“Go Hurricanes!”

In recent news, one can find a host of sports team names challenged by public outcry. Teams ranging from the Washington Redskins to the Ithaca Bombers to the Holy Cross Knights have had tough questions to answer about their selected nicknames and mascots. Yet for the Carolina Hurricanes of the NHL, this scrutiny has been virtually non-existent since the team’s relocation and name change in 1997. Is this surprising given what we know about the connotations of hurricanes? What processes of remembering and forgetting must occur to allow this?

In investigation of the name I decided to go back the team’s beginning to discover the origin of the moniker. An article I found reported on the team’s move from Hartford to Raleigh: “Peter Karmanos, owner of the United States’ smallest-market team, picked up and moved the Hartford Whalers to Raleigh in 1997 under short notice. As a result of the tight timeline, Karmanos named the relocated club instead of holding a contest. The team derived its name from the storm system that frequently hit the area.”

Karmanos was born in Michigan and spent most of his life there. He owned a struggling team facing a lack of identity and significant pressure to root itself in a new community. It is not hard to imagine the midwestern native scrambling for a name and landing on “Hurricanes.” The storms are powerful, well-known, and native to the Carolinas. For a non-Carolinian especially, the

allure of capturing the energy and recognizability of the state’s prominent coastal terror was too much to turn away from. After all, as Joseph Roach notes in Cities of the Dead: Circum-Atlantic Performance, “diaspora tends to put pressure on autochthony.” Entering a new market with an allochthonous team name might have raised questions about whether it was right for locals to embrace the outsider, and by extension what being “within” this community even meant. Carolinians would be more likely to latch onto something that was their own than the unfamiliar abstraction of a “Whaler.” The autochthonous name–though selected by an outsider–would in theory ease the transition to a new regional fanbase.

Despite good intentions, there remains something controversial about naming a sports team after a natural disaster. Hurricanes, for all their awesome and enviable power, ruin many lives, specifically in Carolina. While they can be admired from afar, one must always keep in mind their horrific consequences. Forgetting the significant drawbacks that come along with hurricanes, even if only momentarily while cheering, “Go Hurricanes!” at a professional hockey game, is indicative of a selective invocation. Ralph Ellison, in a quote included at the beginning of Roach’s “Echoes in the Bone” chapter, sums up this sentiment by saying, “That which we remember is, more often than not, that which we would like to have been; or that which we hope to be.” Ellison’s point applies to the idealized memory of hurricanes that Karmanos had in mind. It is desirable to imagine a world where hurricanes are forceful marvels of nature without the ability to kill, destroy, and devastate; but this is not reality. Surely no sports team means to remind its fans of possible misfortunes done to them by the team’s mascot, but by choosing to use a name that is selectively remembered for only its ability to threaten–and not its ability to make good on those threats–this inadvertent effect is inescapable.

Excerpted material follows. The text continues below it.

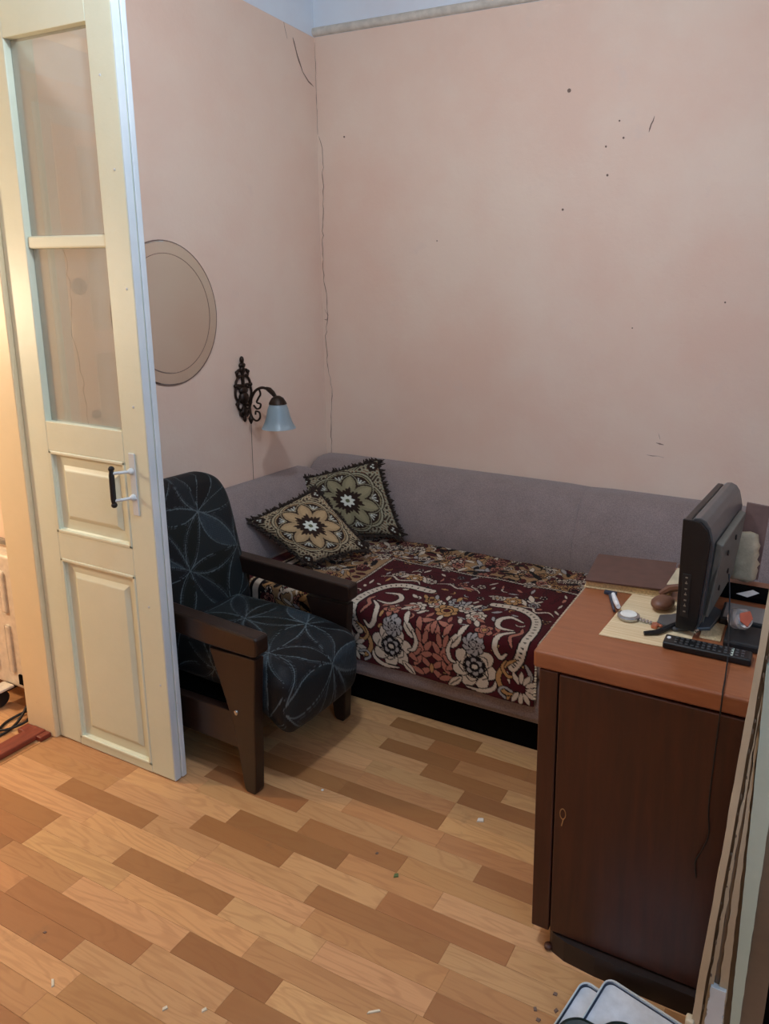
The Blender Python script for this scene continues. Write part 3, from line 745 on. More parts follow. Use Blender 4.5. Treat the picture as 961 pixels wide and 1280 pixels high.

This same principle can be applied to the multitude of other sports teams under scrutiny. Some people choose not to forget all connotations while others stand by an idealized memory. More often than not, sports teams names imply some kind of violence, be it dangerous animals (lions, tigers, bears) or humans (warriors, raiders, pirates). Each one has enacted some kind of violence on people at some point in history, but the extent to which this violence has occurred and how recently it has been a threat seem to matter greatly. This is why the Cleveland Cavaliers of the NBA still exist, but the Washington Bullets in the same league underwent a name change in 1997, after it was agreed the name brought to mind high homicide rates in the nation’s capital. Some names the public eye chooses to let be, while others are pressured to change. As this debate continues, society will ceaselessly contest where the line will be drawn between what is okay to be idealized and what is not.